The data below must be copied in full and without any change.

.....

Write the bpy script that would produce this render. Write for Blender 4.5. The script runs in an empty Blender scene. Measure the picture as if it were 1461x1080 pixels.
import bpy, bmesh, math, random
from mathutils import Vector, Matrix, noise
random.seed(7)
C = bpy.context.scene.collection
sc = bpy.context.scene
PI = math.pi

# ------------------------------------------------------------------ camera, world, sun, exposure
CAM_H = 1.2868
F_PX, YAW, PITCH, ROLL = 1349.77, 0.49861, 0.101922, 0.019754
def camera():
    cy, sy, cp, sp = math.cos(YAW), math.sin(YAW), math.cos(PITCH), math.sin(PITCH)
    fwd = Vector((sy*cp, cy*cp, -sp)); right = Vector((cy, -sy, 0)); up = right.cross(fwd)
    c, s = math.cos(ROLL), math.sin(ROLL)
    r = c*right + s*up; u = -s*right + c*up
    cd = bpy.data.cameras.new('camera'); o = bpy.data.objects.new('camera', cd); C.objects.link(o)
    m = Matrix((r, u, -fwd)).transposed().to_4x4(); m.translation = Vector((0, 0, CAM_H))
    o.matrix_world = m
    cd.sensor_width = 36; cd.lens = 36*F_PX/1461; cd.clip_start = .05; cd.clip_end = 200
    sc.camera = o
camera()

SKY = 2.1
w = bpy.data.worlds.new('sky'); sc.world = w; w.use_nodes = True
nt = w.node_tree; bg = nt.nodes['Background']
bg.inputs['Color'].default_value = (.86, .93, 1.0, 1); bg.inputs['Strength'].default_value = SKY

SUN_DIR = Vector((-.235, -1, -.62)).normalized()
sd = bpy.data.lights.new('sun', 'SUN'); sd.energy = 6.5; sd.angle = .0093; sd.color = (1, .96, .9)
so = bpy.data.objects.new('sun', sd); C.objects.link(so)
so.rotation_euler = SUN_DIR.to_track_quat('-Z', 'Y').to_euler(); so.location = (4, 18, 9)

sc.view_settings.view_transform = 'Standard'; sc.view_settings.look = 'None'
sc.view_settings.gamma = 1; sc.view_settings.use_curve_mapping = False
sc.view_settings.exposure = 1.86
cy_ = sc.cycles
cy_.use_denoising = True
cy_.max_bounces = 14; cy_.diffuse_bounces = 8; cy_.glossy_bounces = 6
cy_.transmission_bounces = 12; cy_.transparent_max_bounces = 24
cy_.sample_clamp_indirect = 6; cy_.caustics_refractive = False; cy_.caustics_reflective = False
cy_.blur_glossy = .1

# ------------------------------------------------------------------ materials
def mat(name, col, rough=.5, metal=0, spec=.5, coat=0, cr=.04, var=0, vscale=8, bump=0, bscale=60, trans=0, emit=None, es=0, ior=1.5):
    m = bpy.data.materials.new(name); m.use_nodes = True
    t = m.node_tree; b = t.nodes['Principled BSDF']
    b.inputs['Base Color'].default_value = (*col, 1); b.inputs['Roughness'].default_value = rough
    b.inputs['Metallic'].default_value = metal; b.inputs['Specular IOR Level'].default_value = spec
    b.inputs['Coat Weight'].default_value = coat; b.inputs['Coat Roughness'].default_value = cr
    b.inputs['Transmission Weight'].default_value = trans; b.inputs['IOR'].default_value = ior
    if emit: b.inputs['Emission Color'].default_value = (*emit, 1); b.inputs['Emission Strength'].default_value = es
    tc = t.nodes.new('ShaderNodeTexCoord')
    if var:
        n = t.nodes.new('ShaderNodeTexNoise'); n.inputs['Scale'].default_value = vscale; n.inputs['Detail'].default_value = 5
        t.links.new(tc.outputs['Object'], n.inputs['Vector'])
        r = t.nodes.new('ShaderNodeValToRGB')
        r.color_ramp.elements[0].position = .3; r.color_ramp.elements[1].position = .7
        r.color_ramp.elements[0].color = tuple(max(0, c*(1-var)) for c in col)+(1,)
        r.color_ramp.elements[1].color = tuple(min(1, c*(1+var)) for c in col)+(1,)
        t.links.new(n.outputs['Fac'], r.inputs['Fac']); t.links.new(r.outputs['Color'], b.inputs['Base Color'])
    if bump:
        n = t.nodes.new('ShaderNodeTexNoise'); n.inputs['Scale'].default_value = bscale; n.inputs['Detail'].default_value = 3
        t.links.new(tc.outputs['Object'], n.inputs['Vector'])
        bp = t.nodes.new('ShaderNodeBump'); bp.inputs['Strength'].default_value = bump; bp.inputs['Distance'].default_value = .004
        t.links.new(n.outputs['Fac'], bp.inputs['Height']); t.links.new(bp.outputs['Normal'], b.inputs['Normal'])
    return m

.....

The answer
Write the bpy script that would produce this render. Write for Blender 4.5. The script runs in an empty Blender scene. Measure the picture as if it were 1461x1080 pixels.
import bpy, bmesh, math, random
from mathutils import Vector, Matrix, noise
random.seed(7)
C = bpy.context.scene.collection
sc = bpy.context.scene
PI = math.pi

# ------------------------------------------------------------------ camera, world, sun, exposure
CAM_H = 1.2868
F_PX, YAW, PITCH, ROLL = 1349.77, 0.49861, 0.101922, 0.019754
def camera():
    cy, sy, cp, sp = math.cos(YAW), math.sin(YAW), math.cos(PITCH), math.sin(PITCH)
    fwd = Vector((sy*cp, cy*cp, -sp)); right = Vector((cy, -sy, 0)); up = right.cross(fwd)
    c, s = math.cos(ROLL), math.sin(ROLL)
    r = c*right + s*up; u = -s*right + c*up
    cd = bpy.data.cameras.new('camera'); o = bpy.data.objects.new('camera', cd); C.objects.link(o)
    m = Matrix((r, u, -fwd)).transposed().to_4x4(); m.translation = Vector((0, 0, CAM_H))
    o.matrix_world = m
    cd.sensor_width = 36; cd.lens = 36*F_PX/1461; cd.clip_start = .05; cd.clip_end = 200
    sc.camera = o
camera()

SKY = 2.1
w = bpy.data.worlds.new('sky'); sc.world = w; w.use_nodes = True
nt = w.node_tree; bg = nt.nodes['Background']
bg.inputs['Color'].default_value = (.86, .93, 1.0, 1); bg.inputs['Strength'].default_value = SKY

SUN_DIR = Vector((-.235, -1, -.62)).normalized()
sd = bpy.data.lights.new('sun', 'SUN'); sd.energy = 6.5; sd.angle = .0093; sd.color = (1, .96, .9)
so = bpy.data.objects.new('sun', sd); C.objects.link(so)
so.rotation_euler = SUN_DIR.to_track_quat('-Z', 'Y').to_euler(); so.location = (4, 18, 9)

sc.view_settings.view_transform = 'Standard'; sc.view_settings.look = 'None'
sc.view_settings.gamma = 1; sc.view_settings.use_curve_mapping = False
sc.view_settings.exposure = 1.86
cy_ = sc.cycles
cy_.use_denoising = True
cy_.max_bounces = 14; cy_.diffuse_bounces = 8; cy_.glossy_bounces = 6
cy_.transmission_bounces = 12; cy_.transparent_max_bounces = 24
cy_.sample_clamp_indirect = 6; cy_.caustics_refractive = False; cy_.caustics_reflective = False
cy_.blur_glossy = .1

# ------------------------------------------------------------------ materials
def mat(name, col, rough=.5, metal=0, spec=.5, coat=0, cr=.04, var=0, vscale=8, bump=0, bscale=60, trans=0, emit=None, es=0, ior=1.5):
    m = bpy.data.materials.new(name); m.use_nodes = True
    t = m.node_tree; b = t.nodes['Principled BSDF']
    b.inputs['Base Color'].default_value = (*col, 1); b.inputs['Roughness'].default_value = rough
    b.inputs['Metallic'].default_value = metal; b.inputs['Specular IOR Level'].default_value = spec
    b.inputs['Coat Weight'].default_value = coat; b.inputs['Coat Roughness'].default_value = cr
    b.inputs['Transmission Weight'].default_value = trans; b.inputs['IOR'].default_value = ior
    if emit: b.inputs['Emission Color'].default_value = (*emit, 1); b.inputs['Emission Strength'].default_value = es
    tc = t.nodes.new('ShaderNodeTexCoord')
    if var:
        n = t.nodes.new('ShaderNodeTexNoise'); n.inputs['Scale'].default_value = vscale; n.inputs['Detail'].default_value = 5
        t.links.new(tc.outputs['Object'], n.inputs['Vector'])
        r = t.nodes.new('ShaderNodeValToRGB')
        r.color_ramp.elements[0].position = .3; r.color_ramp.elements[1].position = .7
        r.color_ramp.elements[0].color = tuple(max(0, c*(1-var)) for c in col)+(1,)
        r.color_ramp.elements[1].color = tuple(min(1, c*(1+var)) for c in col)+(1,)
        t.links.new(n.outputs['Fac'], r.inputs['Fac']); t.links.new(r.outputs['Color'], b.inputs['Base Color'])
    if bump:
        n = t.nodes.new('ShaderNodeTexNoise'); n.inputs['Scale'].default_value = bscale; n.inputs['Detail'].default_value = 3
        t.links.new(tc.outputs['Object'], n.inputs['Vector'])
        bp = t.nodes.new('ShaderNodeBump'); bp.inputs['Strength'].default_value = bump; bp.inputs['Distance'].default_value = .004
        t.links.new(n.outputs['Fac'], bp.inputs['Height']); t.links.new(bp.outputs['Normal'], b.inputs['Normal'])
    return m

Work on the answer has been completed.